Agustín Maravall Herrero is a Spanish economist known for his contributions in statistics and econometricstime series analysis, in particular seasonal adjustment and in the estimation of signals in economic time series. He has completed a methodology and several computer programs that are used throughout the world by analysts, researchers, and data producers. An important use is official production of series adjusted for seasonality and other undesirable effects such as noise, outliers, or missing observations. Maravall has received several awards and distinctions and retired in December 2014 from the Bank of Spain.
Biography
After a childhood in Paris, Maravall returned to Madrid and finished secondary school at the Colegio Estudio, completed a doctorate in agricultural engineering at the Technical University of Madrid, and worked for several years at the Spanish Ministry of Agriculture. With a Fulbright-Ford fellowship he moved to the US and completed a Ph.D. in Economics at the University of Wisconsin-Madison. In 1975, he moved to Washington, D.C. to work as staff economist in the Research Division of the Federal Reserve Board of Governors. In 1979, he returned to Madrid as a senior economist in the Research Department of the Bank of Spain, and in 1989 he moved to Italy as Full Professor in the Department of Economics of the European University Institute in Florence. In 1996, he returned to the Bank of Spain as Chief Economist and Head of the Time Series Analysis Unit. Maravall has been on the editorial board of many professional journals, on the Program and Scientific Committees of many international meetings and conferences, and has taught courses in more than 30 countries to participants from more than 60 countries. He has been Special Advisor to the European Central Bank and of Eurostat, and a member of the Board of Directors of the former Institute for Advanced Studies in the Social Sciences of Madrid and of the High Advisory Council for R & D of the Generalitat Valenciana.
Research
Maravall’s research has centered on time series analysis and modeling and their application to economic series. His main contribution has been the development of a model-based procedure to jointly solve several statistical time series problems that affect analysis and interpretation of economic time series. The standard procedure performs, first, automatic identification and forecasting of regression-ARIMA models in the possible presence of missing observations. Then, the model is decomposed into models for the unobserved components and, from these models, filters are derived to estimate and forecast the components. The model-based structure provides the joint distribution of the estimators, from which parametric tests and inferences are derived. Relevant features of the procedure are, first, that—for a given series—all estimators are derived from the same model and hence will be internally consistent. Second, the automatic performance can be efficient and reliably applied to very large sets of time series. The research has been published in academic journals, in the Springer-Verlag monograph series Lecture Notes in Statistics and Lecture Notes in Economics and Mathematical Systems, in the Bank of Spain monograph series, and in many book chapters.

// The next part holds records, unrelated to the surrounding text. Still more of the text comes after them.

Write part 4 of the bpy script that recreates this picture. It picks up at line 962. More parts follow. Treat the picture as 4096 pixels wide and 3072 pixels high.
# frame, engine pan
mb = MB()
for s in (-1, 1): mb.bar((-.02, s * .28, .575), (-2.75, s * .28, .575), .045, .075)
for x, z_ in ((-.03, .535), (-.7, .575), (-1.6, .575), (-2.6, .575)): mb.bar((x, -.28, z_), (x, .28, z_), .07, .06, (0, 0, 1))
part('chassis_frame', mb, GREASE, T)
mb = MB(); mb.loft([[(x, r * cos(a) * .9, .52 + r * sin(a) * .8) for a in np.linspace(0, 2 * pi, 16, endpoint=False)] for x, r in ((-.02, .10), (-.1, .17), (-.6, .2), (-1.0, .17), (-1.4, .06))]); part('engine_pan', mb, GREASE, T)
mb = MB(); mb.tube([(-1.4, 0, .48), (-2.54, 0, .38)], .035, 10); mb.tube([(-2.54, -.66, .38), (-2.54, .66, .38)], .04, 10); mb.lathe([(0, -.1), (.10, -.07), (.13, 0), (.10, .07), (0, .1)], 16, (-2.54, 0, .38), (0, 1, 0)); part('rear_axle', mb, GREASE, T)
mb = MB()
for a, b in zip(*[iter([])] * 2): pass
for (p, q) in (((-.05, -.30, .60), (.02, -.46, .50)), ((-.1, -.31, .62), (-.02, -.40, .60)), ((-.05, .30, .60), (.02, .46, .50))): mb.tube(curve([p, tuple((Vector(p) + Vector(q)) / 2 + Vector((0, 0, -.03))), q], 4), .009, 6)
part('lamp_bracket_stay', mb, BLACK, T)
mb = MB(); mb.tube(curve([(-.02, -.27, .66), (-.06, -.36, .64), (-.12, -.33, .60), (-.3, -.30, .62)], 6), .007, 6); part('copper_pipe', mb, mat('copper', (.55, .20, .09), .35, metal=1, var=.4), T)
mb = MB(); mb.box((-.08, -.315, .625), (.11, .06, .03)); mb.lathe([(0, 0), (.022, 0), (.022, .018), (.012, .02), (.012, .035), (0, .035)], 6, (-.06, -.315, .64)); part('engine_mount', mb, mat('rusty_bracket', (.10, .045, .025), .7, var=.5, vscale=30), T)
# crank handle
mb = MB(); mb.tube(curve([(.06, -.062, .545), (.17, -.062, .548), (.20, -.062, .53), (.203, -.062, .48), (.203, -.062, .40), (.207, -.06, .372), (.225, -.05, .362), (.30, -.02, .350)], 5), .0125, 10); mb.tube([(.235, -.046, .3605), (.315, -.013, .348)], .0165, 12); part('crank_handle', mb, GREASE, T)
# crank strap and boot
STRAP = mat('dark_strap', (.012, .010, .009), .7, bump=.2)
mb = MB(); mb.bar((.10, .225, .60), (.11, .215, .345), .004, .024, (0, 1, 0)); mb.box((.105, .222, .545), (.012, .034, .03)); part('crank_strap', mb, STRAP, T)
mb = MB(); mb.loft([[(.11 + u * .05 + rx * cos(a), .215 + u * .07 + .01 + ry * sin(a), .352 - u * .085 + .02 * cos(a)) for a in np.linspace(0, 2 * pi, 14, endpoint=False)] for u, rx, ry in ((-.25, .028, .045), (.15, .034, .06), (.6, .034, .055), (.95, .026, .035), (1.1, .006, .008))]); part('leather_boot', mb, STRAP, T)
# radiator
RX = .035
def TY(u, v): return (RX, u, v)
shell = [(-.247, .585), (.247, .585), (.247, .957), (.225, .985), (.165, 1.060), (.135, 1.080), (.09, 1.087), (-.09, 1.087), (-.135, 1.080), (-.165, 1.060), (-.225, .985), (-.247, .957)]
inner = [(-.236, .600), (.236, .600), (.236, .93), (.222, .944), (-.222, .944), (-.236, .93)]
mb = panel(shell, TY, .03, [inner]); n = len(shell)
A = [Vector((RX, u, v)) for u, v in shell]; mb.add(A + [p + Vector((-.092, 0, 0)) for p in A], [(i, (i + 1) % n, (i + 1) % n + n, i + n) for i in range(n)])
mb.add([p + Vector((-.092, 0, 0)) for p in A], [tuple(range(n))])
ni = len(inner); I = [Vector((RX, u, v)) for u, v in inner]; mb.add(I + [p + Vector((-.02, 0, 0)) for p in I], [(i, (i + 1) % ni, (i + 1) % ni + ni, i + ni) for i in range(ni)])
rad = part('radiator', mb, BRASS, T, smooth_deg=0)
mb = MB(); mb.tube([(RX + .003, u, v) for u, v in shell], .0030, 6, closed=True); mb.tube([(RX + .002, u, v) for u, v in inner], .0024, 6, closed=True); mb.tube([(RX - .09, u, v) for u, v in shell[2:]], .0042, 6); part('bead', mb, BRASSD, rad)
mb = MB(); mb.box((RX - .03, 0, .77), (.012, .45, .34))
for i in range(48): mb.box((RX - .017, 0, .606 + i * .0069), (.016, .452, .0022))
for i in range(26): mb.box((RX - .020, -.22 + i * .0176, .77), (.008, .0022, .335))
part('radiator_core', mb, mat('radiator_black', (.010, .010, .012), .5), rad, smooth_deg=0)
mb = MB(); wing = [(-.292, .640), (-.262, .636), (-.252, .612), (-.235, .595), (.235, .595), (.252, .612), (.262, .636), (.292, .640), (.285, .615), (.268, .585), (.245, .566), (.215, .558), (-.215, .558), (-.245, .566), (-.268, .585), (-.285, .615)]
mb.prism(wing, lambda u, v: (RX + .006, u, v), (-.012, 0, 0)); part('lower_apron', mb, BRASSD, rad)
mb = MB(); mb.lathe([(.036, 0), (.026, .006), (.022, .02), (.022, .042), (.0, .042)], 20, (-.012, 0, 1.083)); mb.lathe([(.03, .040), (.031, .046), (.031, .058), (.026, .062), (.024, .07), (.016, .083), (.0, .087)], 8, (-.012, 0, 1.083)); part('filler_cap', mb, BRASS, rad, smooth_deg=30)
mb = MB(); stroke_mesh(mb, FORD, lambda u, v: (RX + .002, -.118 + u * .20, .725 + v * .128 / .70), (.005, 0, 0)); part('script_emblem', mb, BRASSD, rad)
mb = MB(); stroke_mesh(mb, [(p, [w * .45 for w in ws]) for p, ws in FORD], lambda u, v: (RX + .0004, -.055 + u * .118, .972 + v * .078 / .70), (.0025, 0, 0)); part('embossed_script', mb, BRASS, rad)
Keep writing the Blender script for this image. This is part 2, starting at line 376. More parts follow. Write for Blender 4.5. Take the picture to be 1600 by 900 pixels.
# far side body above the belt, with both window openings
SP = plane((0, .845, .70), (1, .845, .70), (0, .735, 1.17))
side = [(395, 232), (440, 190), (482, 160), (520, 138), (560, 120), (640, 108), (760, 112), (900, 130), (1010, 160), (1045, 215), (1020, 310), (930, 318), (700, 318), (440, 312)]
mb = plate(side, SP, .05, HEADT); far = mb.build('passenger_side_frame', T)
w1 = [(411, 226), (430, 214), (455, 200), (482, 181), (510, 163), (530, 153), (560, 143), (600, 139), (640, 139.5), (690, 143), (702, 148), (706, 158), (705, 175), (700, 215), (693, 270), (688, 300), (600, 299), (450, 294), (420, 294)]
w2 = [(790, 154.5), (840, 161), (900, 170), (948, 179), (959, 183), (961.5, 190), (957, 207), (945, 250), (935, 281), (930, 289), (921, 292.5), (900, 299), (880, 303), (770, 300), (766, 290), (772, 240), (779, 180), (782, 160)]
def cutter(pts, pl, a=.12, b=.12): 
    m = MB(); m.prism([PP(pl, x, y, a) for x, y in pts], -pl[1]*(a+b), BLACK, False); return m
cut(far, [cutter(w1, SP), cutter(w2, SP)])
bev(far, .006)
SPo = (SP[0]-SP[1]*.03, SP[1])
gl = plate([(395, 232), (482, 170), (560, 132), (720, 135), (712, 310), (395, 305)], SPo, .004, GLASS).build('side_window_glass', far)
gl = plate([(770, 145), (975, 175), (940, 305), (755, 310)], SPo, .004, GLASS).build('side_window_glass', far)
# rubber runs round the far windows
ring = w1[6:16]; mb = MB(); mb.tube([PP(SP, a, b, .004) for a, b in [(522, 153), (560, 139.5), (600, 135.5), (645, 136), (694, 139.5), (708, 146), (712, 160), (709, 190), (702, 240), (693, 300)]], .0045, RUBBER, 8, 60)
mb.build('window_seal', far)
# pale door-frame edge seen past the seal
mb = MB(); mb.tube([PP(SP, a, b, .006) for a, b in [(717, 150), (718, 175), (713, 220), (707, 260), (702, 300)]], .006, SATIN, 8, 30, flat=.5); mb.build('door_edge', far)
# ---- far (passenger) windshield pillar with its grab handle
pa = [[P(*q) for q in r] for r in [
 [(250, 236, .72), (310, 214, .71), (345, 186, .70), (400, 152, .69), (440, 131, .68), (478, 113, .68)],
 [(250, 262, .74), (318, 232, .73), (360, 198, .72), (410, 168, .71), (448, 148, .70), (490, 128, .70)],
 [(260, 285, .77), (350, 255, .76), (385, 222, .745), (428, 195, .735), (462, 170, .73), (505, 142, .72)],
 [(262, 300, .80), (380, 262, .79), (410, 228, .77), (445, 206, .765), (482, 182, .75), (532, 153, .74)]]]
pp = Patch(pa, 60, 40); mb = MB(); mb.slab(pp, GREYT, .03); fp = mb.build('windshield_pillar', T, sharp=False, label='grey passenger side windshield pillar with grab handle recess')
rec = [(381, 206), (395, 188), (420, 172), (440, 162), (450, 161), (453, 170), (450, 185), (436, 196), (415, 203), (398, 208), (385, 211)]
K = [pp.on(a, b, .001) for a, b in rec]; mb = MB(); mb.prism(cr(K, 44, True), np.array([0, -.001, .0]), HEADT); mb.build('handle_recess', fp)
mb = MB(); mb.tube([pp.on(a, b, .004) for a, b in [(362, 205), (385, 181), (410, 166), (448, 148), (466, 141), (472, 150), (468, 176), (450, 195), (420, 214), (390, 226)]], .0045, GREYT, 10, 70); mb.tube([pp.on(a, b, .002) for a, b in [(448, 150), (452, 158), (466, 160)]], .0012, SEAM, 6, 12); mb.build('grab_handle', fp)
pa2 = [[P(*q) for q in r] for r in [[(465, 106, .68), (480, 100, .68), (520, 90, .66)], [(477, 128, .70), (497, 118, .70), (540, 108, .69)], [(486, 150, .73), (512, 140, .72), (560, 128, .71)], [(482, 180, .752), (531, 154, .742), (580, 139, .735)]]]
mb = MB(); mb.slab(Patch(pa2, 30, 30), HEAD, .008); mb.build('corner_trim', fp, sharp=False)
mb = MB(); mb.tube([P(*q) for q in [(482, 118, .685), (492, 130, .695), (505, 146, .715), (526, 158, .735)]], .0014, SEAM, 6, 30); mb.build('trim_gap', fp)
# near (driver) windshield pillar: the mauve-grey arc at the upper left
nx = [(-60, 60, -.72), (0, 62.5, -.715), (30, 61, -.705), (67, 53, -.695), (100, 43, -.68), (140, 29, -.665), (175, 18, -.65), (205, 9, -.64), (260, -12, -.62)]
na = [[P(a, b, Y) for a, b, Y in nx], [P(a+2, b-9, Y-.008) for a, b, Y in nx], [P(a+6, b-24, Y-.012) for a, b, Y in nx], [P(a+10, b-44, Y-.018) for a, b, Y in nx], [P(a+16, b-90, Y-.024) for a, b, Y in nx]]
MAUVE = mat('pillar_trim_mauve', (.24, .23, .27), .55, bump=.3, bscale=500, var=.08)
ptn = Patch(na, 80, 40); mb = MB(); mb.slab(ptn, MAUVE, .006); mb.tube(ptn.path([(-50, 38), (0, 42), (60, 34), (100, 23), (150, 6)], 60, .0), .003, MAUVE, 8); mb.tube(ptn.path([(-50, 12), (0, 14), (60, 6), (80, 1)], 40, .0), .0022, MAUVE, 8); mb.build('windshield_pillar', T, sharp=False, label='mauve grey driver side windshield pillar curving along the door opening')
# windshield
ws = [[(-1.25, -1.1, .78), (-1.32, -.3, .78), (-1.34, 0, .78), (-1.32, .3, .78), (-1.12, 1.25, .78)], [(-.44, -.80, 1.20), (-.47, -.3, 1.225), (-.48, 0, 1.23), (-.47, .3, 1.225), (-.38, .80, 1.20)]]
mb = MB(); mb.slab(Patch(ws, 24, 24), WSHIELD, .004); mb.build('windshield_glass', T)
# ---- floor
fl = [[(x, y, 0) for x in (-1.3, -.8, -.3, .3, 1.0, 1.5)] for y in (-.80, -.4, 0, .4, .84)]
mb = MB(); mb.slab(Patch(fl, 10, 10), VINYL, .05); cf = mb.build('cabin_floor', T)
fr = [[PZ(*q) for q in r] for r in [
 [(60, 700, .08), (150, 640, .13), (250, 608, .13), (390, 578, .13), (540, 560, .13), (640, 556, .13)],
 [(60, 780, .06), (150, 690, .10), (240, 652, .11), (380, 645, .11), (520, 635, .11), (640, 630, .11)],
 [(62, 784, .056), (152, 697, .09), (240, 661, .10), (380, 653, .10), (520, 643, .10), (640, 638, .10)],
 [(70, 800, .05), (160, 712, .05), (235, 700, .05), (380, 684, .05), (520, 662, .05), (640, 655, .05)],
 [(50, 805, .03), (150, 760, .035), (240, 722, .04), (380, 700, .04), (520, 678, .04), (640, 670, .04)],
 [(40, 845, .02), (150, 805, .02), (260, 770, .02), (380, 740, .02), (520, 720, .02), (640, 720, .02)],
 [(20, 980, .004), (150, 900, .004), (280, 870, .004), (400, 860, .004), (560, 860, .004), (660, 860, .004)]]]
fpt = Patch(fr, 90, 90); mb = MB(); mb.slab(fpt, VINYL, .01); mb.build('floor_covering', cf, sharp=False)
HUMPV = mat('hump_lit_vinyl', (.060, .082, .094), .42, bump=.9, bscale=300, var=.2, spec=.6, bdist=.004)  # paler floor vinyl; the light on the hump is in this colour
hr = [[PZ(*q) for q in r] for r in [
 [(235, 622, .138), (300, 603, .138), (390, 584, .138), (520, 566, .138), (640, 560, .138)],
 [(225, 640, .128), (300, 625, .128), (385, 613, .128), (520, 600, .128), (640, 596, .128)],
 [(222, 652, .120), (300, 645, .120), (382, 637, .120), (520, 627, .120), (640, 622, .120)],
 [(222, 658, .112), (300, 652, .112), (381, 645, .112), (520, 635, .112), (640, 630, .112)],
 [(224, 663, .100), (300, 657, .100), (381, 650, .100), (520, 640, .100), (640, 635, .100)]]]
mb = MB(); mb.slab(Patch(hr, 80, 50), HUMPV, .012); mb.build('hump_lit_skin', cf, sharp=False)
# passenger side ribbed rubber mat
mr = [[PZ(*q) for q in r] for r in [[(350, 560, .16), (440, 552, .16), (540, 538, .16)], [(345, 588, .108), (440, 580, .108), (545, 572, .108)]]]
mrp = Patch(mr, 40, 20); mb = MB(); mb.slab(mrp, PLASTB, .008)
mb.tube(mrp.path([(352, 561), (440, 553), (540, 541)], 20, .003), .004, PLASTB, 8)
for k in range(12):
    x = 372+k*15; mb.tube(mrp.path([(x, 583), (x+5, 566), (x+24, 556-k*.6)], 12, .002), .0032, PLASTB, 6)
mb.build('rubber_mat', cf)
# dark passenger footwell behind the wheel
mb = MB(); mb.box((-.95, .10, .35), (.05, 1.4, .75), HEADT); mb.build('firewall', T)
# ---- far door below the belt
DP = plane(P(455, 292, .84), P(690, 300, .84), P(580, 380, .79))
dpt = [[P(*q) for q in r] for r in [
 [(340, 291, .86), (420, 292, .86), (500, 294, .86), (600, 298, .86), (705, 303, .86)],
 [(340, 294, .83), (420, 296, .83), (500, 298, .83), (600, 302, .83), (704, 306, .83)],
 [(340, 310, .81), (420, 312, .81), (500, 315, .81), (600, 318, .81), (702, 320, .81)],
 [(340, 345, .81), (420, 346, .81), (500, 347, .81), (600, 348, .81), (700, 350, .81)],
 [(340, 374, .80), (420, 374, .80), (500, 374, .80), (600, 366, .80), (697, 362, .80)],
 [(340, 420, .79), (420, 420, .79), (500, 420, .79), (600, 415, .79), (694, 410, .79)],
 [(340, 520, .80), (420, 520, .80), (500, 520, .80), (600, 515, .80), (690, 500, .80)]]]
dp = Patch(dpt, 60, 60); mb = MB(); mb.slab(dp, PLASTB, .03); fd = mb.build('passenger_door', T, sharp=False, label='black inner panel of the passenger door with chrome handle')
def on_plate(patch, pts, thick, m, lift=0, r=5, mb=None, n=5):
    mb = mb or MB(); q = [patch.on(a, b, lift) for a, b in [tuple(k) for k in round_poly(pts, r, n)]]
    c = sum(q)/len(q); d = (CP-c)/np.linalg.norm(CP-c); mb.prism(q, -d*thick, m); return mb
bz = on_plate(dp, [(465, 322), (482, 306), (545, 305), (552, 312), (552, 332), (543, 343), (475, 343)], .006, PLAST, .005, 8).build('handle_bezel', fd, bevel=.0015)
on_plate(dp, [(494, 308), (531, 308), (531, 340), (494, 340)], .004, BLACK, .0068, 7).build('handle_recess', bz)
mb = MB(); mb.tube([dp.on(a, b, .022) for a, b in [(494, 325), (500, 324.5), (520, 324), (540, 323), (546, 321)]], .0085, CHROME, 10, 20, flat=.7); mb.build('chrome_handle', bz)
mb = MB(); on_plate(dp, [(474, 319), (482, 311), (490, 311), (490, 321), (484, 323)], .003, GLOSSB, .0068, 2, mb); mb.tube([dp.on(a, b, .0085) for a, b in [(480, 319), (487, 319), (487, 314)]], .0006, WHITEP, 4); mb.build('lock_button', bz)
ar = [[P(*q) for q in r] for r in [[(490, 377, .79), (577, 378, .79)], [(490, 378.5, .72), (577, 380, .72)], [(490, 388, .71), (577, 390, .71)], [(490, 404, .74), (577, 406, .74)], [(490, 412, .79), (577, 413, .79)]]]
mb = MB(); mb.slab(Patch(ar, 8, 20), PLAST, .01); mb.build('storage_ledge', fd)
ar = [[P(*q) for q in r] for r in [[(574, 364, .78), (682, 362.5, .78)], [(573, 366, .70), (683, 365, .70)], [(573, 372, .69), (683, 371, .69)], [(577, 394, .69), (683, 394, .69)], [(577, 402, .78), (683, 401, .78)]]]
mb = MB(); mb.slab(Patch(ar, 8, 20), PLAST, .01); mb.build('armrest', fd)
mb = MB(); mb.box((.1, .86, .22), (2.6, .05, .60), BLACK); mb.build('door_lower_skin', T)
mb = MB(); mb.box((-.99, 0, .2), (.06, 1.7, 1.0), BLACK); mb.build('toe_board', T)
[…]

Software Development and Seasonal Adjustment
With the collaboration of Víctor Gómez and Gianluca Caporello, the research was incorporated into several computer programs: TRAMO, SEATS, and TSW. An extension of TRAMO, TERROR, contains an application to data editing. The programs are extensively used throughout the world in a variety of applications. An important one is official production of seasonally adjusted data, and their use has been recommended by working groups at many institutions. The recent X13-ARIMA-SEATS program of the US Bureau offers two options: one is their program X12-ARIMA ; the other option is SEATS. The European Statistical System has developed JDEMETRA+, basically a JAVA interface with X12-ARIMA and TRAMO-SEATS that is recommended for European countries. TRAMO and SEATS are also included in statistics and econometrics packages, and are freely available from the Bank of Spain.
Awards and honors
Former Wisconsin Alumni Research Foundation Fellow ; Fulbright-Ford Fellow ; Phi Kappa Phi Honor Society Fellow ; Oficial de la Orden Civil del Mérito Agrario. Elected member of the International Statistical Institute. Fellow of the Journal of Econometrics, 1995; Fellow of the American Statistical Association, 2000. 2004 Julius Shiskin Award for Economic Statistics, sponsored by the Washington Statistical Society, the National Association for Business Economics, and the American Statistical Association, Business and Economics Section. Rey Jaime I Prize in Economics, 2005, sponsored by the Spanish Royal House, the "Fundación Premios Rey Jaime I,” and the Generalitat Valenciana. First Galicia Prize in Statistics, 2006, sponsored by the Caixa Galicia Foundation and the Galicia Statistical Institute. Rey Juan Carlos Prize in Economics, 2014, sponsored by the Celma Foundation and presented by the King of Spain. Homage “Celebrating 25 years of TRAMO-SEATS and the 70th birthday of Agustín Maravall,” hosted by the Bank of Spain, March 2014, with the participation of researchers from universities, central banks and statistical agencies in Belgium, France, Germany, Italy, The Netherlands, Spain, Sweden, the UK, and the USA.